Last September, my friend Ann and I joined a group of others at Holy Cross Cemetery in North Fargo for the 4th Annual National Day of Remembrance for Aborted Children.
At that event, Susan Richard of the Sts. Anne and Joachim Respect Life Committee reminded us that the 100 babies buried at the designated gravesite there were found in a dumping ground in Illinois and, later, tenderly transported back to their home state for burial.
“These children reached their eternal home early,” she noted. “They would have been 28 years old today.”
Thinking of these babies at the ages they would have been, had they been allowed to live, put things into focus for me rather dramatically. Suddenly, I wasn’t at the grounds of a meaningless tomb, but the gravesite of real souls whom God had in mind for something incredible.
Recognition of the efforts that had been taken to bring them back to North Dakota touched me deeply. Obviously, there was an expense involved in doing so, yet someone felt these little people were worthy.
And now, 29 years later, they are before us again as a reminder. Though this year’s event – the 5th annual of its kind, part of a national remembrance – is already past, those who missed it might want to consider coming next year, since it’s an annual observance.
At last year’s gathering, I was prompted to pause to consider those wee ones’ unrealized futures. Would some have been parents themselves? Very likely. It hurt to think that not only have we lost out on them, but their offspring as well. Whole family lines halt permanently when abortion happens. It’s not just about that one life.
We’ve come so far technologically, taken so many leaps to advance our world, and yet in all our intelligence, we have yet to be creative and caring enough to come up with a way other than death to deal with a life that is announced at an “inopportune” time.
I don’t want to minimize how hard it is for those unprepared parents who receive news of a life in motion before they’re emotionally ready. Each life’s worth brings with it similarly weighty consequences.
And yet, each also holds unfathomable potential, which we often fail to consider. Instead, in our panic and lack of trust in God, we think only short term, and kill what is beautiful and pure.
Praying and singing for those babies that day, and watching them being blessed with holy water by the Reverend Kyle Metzger, brought them each to life in my heart. I imagined them as young adults, living and breathing, making mistakes along the way but producing untold blessings through the very act of trying.
As their faces appeared before me in my imagination, one by one, my heart lurched.
Fr. Metzger reminded us then that “What God creates he never ‘un-creates,’ he never destroys,” and that our value comes not from what we do or accomplish in this life, but simply by having been made in God’s image and likeness.
Richard added fittingly, “Thank God there is still controversy over abortion,” noting that the day the controversy subsides while abortion still exists, we’ve lost.
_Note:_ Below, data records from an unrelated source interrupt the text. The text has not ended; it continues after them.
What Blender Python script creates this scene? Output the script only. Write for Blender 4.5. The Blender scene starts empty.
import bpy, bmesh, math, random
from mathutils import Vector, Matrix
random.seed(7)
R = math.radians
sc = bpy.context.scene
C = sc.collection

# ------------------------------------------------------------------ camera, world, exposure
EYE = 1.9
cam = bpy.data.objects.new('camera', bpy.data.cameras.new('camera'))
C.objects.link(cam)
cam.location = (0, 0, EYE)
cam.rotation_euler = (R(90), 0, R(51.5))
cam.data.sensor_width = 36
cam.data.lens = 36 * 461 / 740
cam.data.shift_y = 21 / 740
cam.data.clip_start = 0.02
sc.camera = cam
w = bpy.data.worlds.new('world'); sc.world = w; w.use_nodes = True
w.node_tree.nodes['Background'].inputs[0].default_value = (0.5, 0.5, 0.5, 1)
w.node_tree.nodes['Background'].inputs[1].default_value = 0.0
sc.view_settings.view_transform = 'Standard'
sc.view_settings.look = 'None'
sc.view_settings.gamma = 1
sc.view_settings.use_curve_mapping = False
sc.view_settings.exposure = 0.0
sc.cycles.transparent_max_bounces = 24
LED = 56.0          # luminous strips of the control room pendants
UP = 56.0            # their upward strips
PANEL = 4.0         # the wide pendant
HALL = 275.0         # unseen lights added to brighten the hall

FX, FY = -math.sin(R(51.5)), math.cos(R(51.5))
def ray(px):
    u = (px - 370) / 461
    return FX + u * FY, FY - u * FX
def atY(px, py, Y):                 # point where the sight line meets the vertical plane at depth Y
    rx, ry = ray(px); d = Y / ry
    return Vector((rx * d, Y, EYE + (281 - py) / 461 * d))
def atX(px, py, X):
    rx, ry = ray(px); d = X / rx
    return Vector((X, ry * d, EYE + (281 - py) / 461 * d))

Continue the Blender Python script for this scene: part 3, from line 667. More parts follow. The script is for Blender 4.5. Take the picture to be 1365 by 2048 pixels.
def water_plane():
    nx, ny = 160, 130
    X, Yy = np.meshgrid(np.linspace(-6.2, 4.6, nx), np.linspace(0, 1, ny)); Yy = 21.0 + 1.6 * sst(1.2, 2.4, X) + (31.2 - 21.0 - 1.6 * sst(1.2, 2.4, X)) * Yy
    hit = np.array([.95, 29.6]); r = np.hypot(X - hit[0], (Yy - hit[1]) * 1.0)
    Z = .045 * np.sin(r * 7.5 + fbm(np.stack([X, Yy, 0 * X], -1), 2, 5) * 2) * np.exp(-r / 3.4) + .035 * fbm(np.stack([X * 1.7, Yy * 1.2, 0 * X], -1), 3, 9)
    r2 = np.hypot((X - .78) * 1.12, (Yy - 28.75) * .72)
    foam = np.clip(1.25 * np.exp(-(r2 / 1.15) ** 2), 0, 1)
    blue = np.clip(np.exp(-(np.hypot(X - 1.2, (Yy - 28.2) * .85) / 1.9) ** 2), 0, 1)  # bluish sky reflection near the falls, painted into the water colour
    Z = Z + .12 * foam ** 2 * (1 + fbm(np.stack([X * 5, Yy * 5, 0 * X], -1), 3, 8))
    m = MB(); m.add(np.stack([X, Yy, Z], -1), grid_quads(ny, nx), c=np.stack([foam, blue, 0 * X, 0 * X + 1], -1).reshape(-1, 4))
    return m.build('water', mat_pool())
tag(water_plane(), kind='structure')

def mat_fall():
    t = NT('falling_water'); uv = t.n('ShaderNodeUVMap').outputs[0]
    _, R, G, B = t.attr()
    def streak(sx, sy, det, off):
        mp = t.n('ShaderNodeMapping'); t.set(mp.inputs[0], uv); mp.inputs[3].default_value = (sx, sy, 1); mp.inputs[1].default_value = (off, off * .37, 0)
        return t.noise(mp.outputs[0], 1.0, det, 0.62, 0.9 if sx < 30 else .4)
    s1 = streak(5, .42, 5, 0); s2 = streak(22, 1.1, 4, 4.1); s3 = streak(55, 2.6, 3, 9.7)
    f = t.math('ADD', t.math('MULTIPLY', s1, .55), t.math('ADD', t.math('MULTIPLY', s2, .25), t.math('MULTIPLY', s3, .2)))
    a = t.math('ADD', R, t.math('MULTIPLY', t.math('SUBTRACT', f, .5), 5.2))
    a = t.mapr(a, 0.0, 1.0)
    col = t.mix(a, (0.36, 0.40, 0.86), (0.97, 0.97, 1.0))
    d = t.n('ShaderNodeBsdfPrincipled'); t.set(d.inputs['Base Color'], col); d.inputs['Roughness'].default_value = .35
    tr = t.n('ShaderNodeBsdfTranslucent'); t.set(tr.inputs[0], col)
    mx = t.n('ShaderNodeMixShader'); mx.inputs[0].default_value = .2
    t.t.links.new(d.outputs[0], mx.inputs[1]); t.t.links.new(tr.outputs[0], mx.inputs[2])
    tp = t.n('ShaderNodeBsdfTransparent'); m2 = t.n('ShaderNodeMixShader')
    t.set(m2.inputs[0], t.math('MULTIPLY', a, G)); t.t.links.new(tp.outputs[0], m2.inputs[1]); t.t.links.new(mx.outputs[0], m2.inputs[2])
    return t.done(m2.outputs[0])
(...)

It’s been a year since that beautiful day at the cemetery. But I really think that is the day this column began to percolate in my heart. As those children became real to me, so did a nagging of conscience that we need to continue presenting them to the world, to remind ourselves, and others, that their lives deserve honor.
Their time on earth may have been cut short, but they are still with us, because they are eternal.
Some Sidewalk Stories unfold on Wednesdays, when our local abortion facility is open for business. But others happen offsite, and in the quiet moments of our hearts at events such as the remembrance gathering.
Though this year’s memorial is already a memory, many pro-life events are happening elsewhere. Seek them out and invite a friend to join you. Even if you cannot pray on the sidewalk, other opportunities in our diocese to honor these wee ones abound.
Finally, continue to pray unceasingly that we might all recognize life for what it is.
Saint Michael The Archangel, defend us in battle, for the battle is real. And we can only win it if we’re aware it’s taking place.
[Note: I write about my experiences on the sidewalk Downtown Fargo on Wednesday, the day abortions happen at our state’s only abortion facility, for New Earth magazine — the official news publication of the Fargo Diocese. I hope you find “Sidewalk Stories” helpful in understanding the truth about abortion and how it plays out tragically each week here in Fargo, N.D. The preceding ran in New Earth’s August-September 2017 issue.]